WHAT TO DO
Repeat, exactly and only, the lines from the beginning of the data through the line with "scene.view_settings.use_curve_mapping = False". Pictures are left out.
___
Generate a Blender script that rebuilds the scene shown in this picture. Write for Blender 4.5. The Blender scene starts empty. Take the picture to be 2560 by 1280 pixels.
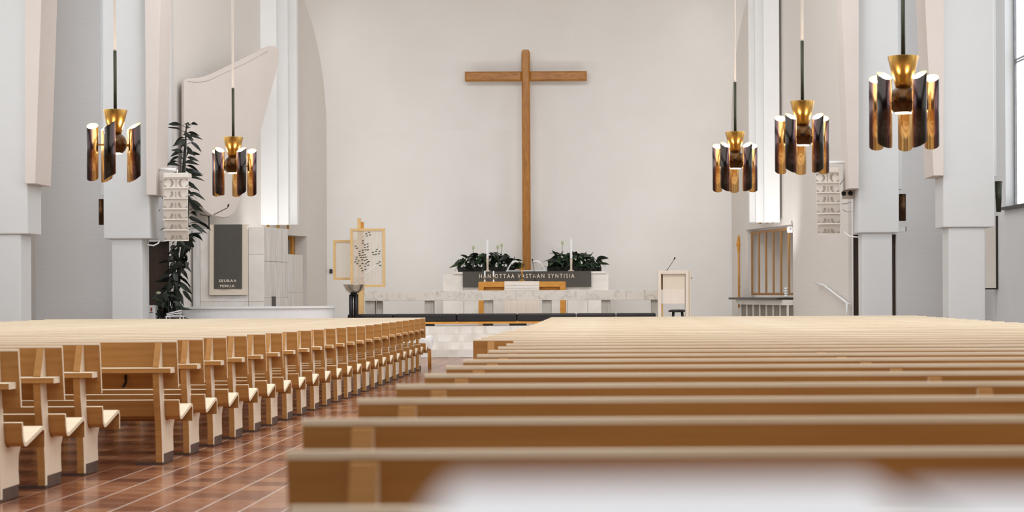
import bpy, bmesh, math, random
from mathutils import Vector, Matrix
random.seed(7)
R = math.radians
scene = bpy.context.scene
col = scene.collection

# ------------------------------------------------------------------ camera, light, exposure
F = 5000.0            # focal length in pixels of a 2560 px wide frame
PX, PY = 1522.0, 735.0   # principal point
ROLL = 0.0045
HC = 1.245            # lens height above the flat floor
cam = bpy.data.cameras.new('camera')
camo = bpy.data.objects.new('camera', cam); col.objects.link(camo)
camo.location = (0, 0, HC)
camo.rotation_euler = (math.pi / 2, ROLL, 0)
cam.sensor_width = 36; cam.lens = F / 2560 * 36
cam.shift_x = -(PX - 1280) / 2560
cam.shift_y = (PY - 640) / 2560
cam.clip_start = 0.05; cam.clip_end = 200
cam.dof.use_dof = True; cam.dof.focus_distance = 27; cam.dof.aperture_fstop = 5.2
scene.camera = camo

world = bpy.data.worlds.new('world'); scene.world = world
world.use_nodes = True
world.node_tree.nodes['Background'].inputs[0].default_value = (0.85, 0.92, 1, 1)
world.node_tree.nodes['Background'].inputs[1].default_value = 1.0
scene.view_settings.view_transform = 'Standard'
scene.view_settings.look = 'None'
scene.view_settings.exposure = 0.2
scene.view_settings.gamma = 1.0
scene.view_settings.use_curve_mapping = False

AX = -2.045           # church axis
def side_x(s, d):     # nave side walls (s = +1 right, -1 left)
    return AX + s * (9.445 + 0.05 * (39.5 - d))
WIN = [(33.4, 37.7), (27.6, 31.9), (21.8, 26.1), (16.0, 20.3), (10.2, 14.5), (4.4, 8.7)]
WZ0, WZ1 = 2.84, 9.2
def area_light(name, loc, direction, sx, sy, power, colr):
    l = bpy.data.lights.new(name, 'AREA'); l.shape = 'RECTANGLE'; l.size = sx; l.size_y = sy
    l.energy = power; l.color = colr
    o = bpy.data.objects.new(name, l); col.objects.link(o); o.location = loc
    o.rotation_euler = Vector(direction).to_track_quat('-Z', 'Y').to_euler()
    return o
# daylight coming in through the nave windows (rear bays dimmed to keep the pew backs dark)
DAY = {1: (110, 150, 120, 60, 20), -1: (120, 150, 120, 60, 20)}
for s in (1, -1):
    for (a, b), pw in zip(WIN[1:], DAY[s]):
        m = (a + b) / 2
        area_light('window_daylight', (side_x(s, m) - s * 0.12, m, (WZ0 + WZ1) / 2), (-s, 0.12, 0), b - a - .3, WZ1 - WZ0 - .3, pw, (0.88, 0.945, 1.0))
# added fills below the closed ceiling: pew tops from above, chancel from the nave
area_light('added_top_fill', (AX + 1, 12.5, 10.35), (0, 0, -1), 13, 30, 2100, (0.92, 0.96, 1.0))
area_light('added_altar_fill', (AX, 35.0, 9.7), (0, 1.0, -0.40), 9, 2.0, 560, (0.90, 0.955, 1.0))
# daylight of the narrow chancel windows hidden behind the white fins
for s, xw in ((1, 3.35), (-1, -7.2)):
    area_light('chancel_window_daylight', (xw, 47.3, 4.4), (-s, 0.1, 0), 0.6, 5.0, 25, (1.0, 0.97, 0.94))
def spot(name, loc, target, power, angle, colr=(1, .985, .97), size=.12, blend=.8):
    l = bpy.data.lights.new(name, 'SPOT'); l.energy = power; l.spot_size = R(angle); l.spot_blend = blend; l.shadow_soft_size = size; l.color = colr
    o = bpy.data.objects.new(name, l); col.objects.link(o); o.location = loc
    o.rotation_euler = (Vector(target) - Vector(loc)).to_track_quat('-Z', 'Y').to_euler()
# floor spotlights washing the back wall (beside the altar) and the white fins
for s in (1, -1):
    spot('wall_washer', (AX + s * 3.6, 46.0, 1.0), (AX - s * 0.3, 49.3, 4.6), 60, 110)
spot('fin_washer', (-6.9, 43.4, 1.0), (-7.6, 45.2, 4.2), 230, 60)
spot('fin_washer', (2.7, 43.0, 0.9), (3.75, 45.2, 4.2), 230, 60)

# ------------------------------------------------------------------ helpers
def px2(px, py, d):
    dx = px - PX; dy = PY - py
    x = dx + ROLL * dy; y = dy - ROLL * dx
    return x * d / F, HC + y * d / F
def at(px, py, d):
    x, z = px2(px, py, d); return Vector((x, d, z))
def floor_z(d):
    return 0.0059 * (25 - d) if d < 25 else 0.0
XL = lambda d: -8.79 + 0.1952 * (d - 40)      # chancel side walls
XR = lambda d: 4.89 - 0.1965 * (d - 40)
def wall_l(px): return (-8.79 - 0.1952 * 40) / ((px - PX) / F - 0.1952)
def wall_r(px): return (4.89 + 0.1965 * 40) / ((px - PX) / F + 0.1965)

def srgb(r, g, b):
    f = lambda c: (c / 255 / 12.92) if c <= 10 else ((c / 255 + 0.055) / 1.055) ** 2.4
    return (f(r), f(g), f(b), 1)

class MB:
    def __init__(s): s.bm = bmesh.new()
    def face(s, pts, mi=0):
        vs = [s.bm.verts.new(p) for p in pts]
        f = s.bm.faces.new(vs); f.material_index = mi; return f
    def hexa(s, p, mi=0):
        # p: 8 points, bottom ring 0-3, top ring 4-7
        v = [s.bm.verts.new(q) for q in p]
        for idx in ((0, 3, 2, 1), (4, 5, 6, 7), (0, 1, 5, 4), (1, 2, 6, 5), (2, 3, 7, 6), (3, 0, 4, 7)):
            f = s.bm.faces.new([v[i] for i in idx]); f.material_index = mi
        return s
    def box(s, x0, x1, y0, y1, z0, z1, mi=0):
        return s.hexa([(x0, y0, z0), (x1, y0, z0), (x1, y1, z0), (x0, y1, z0), (x0, y0, z1), (x1, y0, z1), (x1, y1, z1), (x0, y1, z1)], mi)
    def prism(s, pts, vec, mi=0, side_mi=None):
        vec = Vector(vec); n = len(pts)
        a = [s.bm.verts.new(p) for p in pts]; b = [s.bm.verts.new(Vector(p) + vec) for p in pts]
        f = s.bm.faces.new(a); f.material_index = mi
        f = s.bm.faces.new(b[::-1]); f.material_index = mi
        for i in range(n):
            j = (i + 1) % n
            f = s.bm.faces.new((a[i], b[i], b[j], a[j]))
            f.material_index = mi if side_mi is None else (side_mi[i] if isinstance(side_mi, (list, tuple)) else side_mi)
        return s
    def tube(s, pts, r, n=10, mi=0, cap=True, smooth=True):
        pts = [Vector(p) for p in pts]
        rs = r if isinstance(r, (list, tuple)) else [r] * len(pts)
        rings = []
        up = None
        for i, p in enumerate(pts):
            t = (pts[min(i + 1, len(pts) - 1)] - pts[max(i - 1, 0)]).normalized()
            if up is None:
                ref = Vector((0, 0, 1)) if abs(t.z) < .9 else Vector((1, 0, 0))
                u = t.cross(ref).normalized()
            else:
                u = (up - t * up.dot(t)).normalized()
            up = u; w = t.cross(u)
            rings.append([s.bm.verts.new(p + (u * math.cos(a) + w * math.sin(a)) * rs[i]) for a in [2 * math.pi * k / n for k in range(n)]])
        for i in range(len(rings) - 1):
            for k in range(n):
                f = s.bm.faces.new((rings[i][k], rings[i][(k + 1) % n], rings[i + 1][(k + 1) % n], rings[i + 1][k]))
                f.smooth = smooth; f.material_index = mi
        if cap:
            for rg in (rings[0][::-1], rings[-1]):
                f = s.bm.faces.new(rg); f.material_index = mi
        return s
    def lathe(s, prof, c, n=20, mi=0, smooth=True, sx=1, sy=1):
        c = Vector(c); rings = []
        for (r, z) in prof:
            if r < 1e-5: rings.append([s.bm.verts.new(c + Vector((0, 0, z)))])
            else: rings.append([s.bm.verts.new(c + Vector((r * sx * math.cos(2 * math.pi * k / n), r * sy * math.sin(2 * math.pi * k / n), z))) for k in range(n)])
        for i in range(len(rings) - 1):
            a, b = rings[i], rings[i + 1]
            for k in range(n):
                k2 = (k + 1) % n
                if len(a) == 1 and len(b) == 1: continue
                if len(a) == 1: q = (a[0], b[k2], b[k])
                elif len(b) == 1: q = (a[k], a[k2], b[0])
                else: q = (a[k], a[k2], b[k2], b[k])
                f = s.bm.faces.new(q); f.smooth = smooth; f.material_index = mi
        return s
    def strip(s, rows, mi=0, smooth=True):
        vs = [[s.bm.verts.new(p) for p in r] for r in rows]
        for i in range(len(vs) - 1):
            for j in range(len(vs[0]) - 1):
                f = s.bm.faces.new((vs[i][j], vs[i][j + 1], vs[i + 1][j + 1], vs[i + 1][j])); f.smooth = smooth; f.material_index = mi
        return s
    def bevel(s, w, seg=2, ang=30):
        bmesh.ops.recalc_face_normals(s.bm, faces=s.bm.faces)
        es = [e for e in s.bm.edges if len(e.link_faces) == 2 and e.calc_face_angle(0) > R(ang)]
        bmesh.ops.bevel(s.bm, geom=es, offset=w, segments=seg, affect='EDGES', profile=0.5)
        return s
    def mesh(s, name, mats, org=(0, 0, 0)):
        bmesh.ops.recalc_face_normals(s.bm, faces=s.bm.faces)
        bmesh.ops.translate(s.bm, verts=s.bm.verts, vec=-Vector(org))
        me = bpy.data.meshes.new(name); s.bm.to_mesh(me); s.bm.free()
        for m in (mats if isinstance(mats, (list, tuple)) else [mats]): me.materials.append(m)
        return me
    def build(s, name, mats, parent=None):
        if parent is None:
            xs = [v.co for v in s.bm.verts]
            mn = Vector((min(v.x for v in xs), min(v.y for v in xs), min(v.z for v in xs)))
            mx = Vector((max(v.x for v in xs), max(v.y for v in xs), max(v.z for v in xs)))
            org = Vector(((mn.x + mx.x) / 2, (mn.y + mx.y) / 2, mn.z))
        else: org = origin(parent)
        me = s.mesh(name, mats, org)
        o = bpy.data.objects.new(name, me); col.objects.link(o)
        if parent is None: o.location = org
        else: o.parent = parent
        return o
def origin(o):
    v = Vector((0, 0, 0))
    while o is not None:
        v += o.location; o = o.parent
    return v
def tag(o, label=None, cat=None, group=None, kind=None):
    if label: o['label'] = label
    if cat: o['category'] = cat
    if group: o['group'] = group
    if kind: o['kind'] = kind
    return o
def thing(name, loc, label, cat, group=None):
    o = bpy.data.objects.new(name, None); col.objects.link(o); o.location = loc
    o.empty_display_size = .2
    return tag(o, label, cat, group)
def struct(o): o['kind'] = 'structure'; return o
def copy_tree(o, parent=None):
    c = o.copy(); col.objects.link(c); c.parent = parent
    for ch in list(o.children): copy_tree(ch, c)
    return c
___
ANSWER TO THE PROBLEM
Generate a Blender script that rebuilds the scene shown in this picture. Write for Blender 4.5. The Blender scene starts empty. Take the picture to be 2560 by 1280 pixels.
import bpy, bmesh, math, random
from mathutils import Vector, Matrix
random.seed(7)
R = math.radians
scene = bpy.context.scene
col = scene.collection

# ------------------------------------------------------------------ camera, light, exposure
F = 5000.0            # focal length in pixels of a 2560 px wide frame
PX, PY = 1522.0, 735.0   # principal point
ROLL = 0.0045
HC = 1.245            # lens height above the flat floor
cam = bpy.data.cameras.new('camera')
camo = bpy.data.objects.new('camera', cam); col.objects.link(camo)
camo.location = (0, 0, HC)
camo.rotation_euler = (math.pi / 2, ROLL, 0)
cam.sensor_width = 36; cam.lens = F / 2560 * 36
cam.shift_x = -(PX - 1280) / 2560
cam.shift_y = (PY - 640) / 2560
cam.clip_start = 0.05; cam.clip_end = 200
cam.dof.use_dof = True; cam.dof.focus_distance = 27; cam.dof.aperture_fstop = 5.2
scene.camera = camo

world = bpy.data.worlds.new('world'); scene.world = world
world.use_nodes = True
world.node_tree.nodes['Background'].inputs[0].default_value = (0.85, 0.92, 1, 1)
world.node_tree.nodes['Background'].inputs[1].default_value = 1.0
scene.view_settings.view_transform = 'Standard'
scene.view_settings.look = 'None'
scene.view_settings.exposure = 0.2
scene.view_settings.gamma = 1.0
scene.view_settings.use_curve_mapping = False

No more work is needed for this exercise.